Australian officials were working Sunday to trace how a top-secret dossier containing detailed plans for US President Barack Obama's recent visit to Australia came to be found in a gutter.
The 125-page booklet, classified "In Confidence" and containing the phone numbers and contact details of senior personnel from Australia and the US, was found near parliament on Thursday by a Fairfax journalist.
"The incident is currently being investigated," a spokesman for Attorney-General Robert McClelland told AFP.
"In line with long standing practice, the Australian Government does not comment on security matters," he added.

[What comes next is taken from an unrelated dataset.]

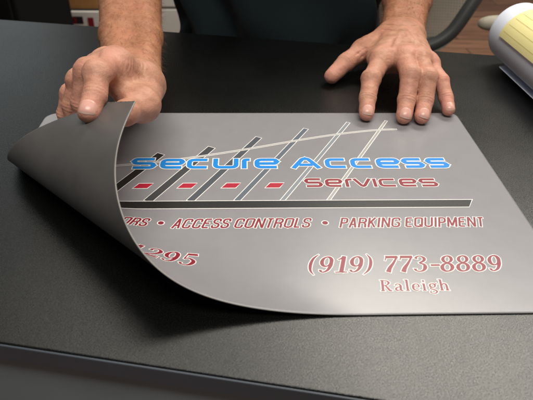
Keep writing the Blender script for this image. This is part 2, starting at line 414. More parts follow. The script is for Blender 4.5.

Most of the manual was devoted to a minute-by-minute schedule of Obama's movements during his 27-hour visit to Canberra and Darwin last week, even detailing which car door he would use and the seating arrangements within his convoys.
It also ran through the exact breakdown of his secret service detail and motorcade arrangements, including Obama's ambulance, counter-assault teams, communications and intelligence, according to the journalist, Dylan Welch.
The booklet cover stated that the information was "not to be communicated either directly or indirectly to any person not authorised to receive it", Welch said, and it included contact details for a range of figures.
It also named a long-serving member responsible for Obama's protection.
Welch claimed to have found it in a gutter 100 metres from Parliament House on early on Thursday.
During his Australia tour, Obama addressed a joint sitting of the nation's lawmakers there that morning, before heading to Darwin to address troops.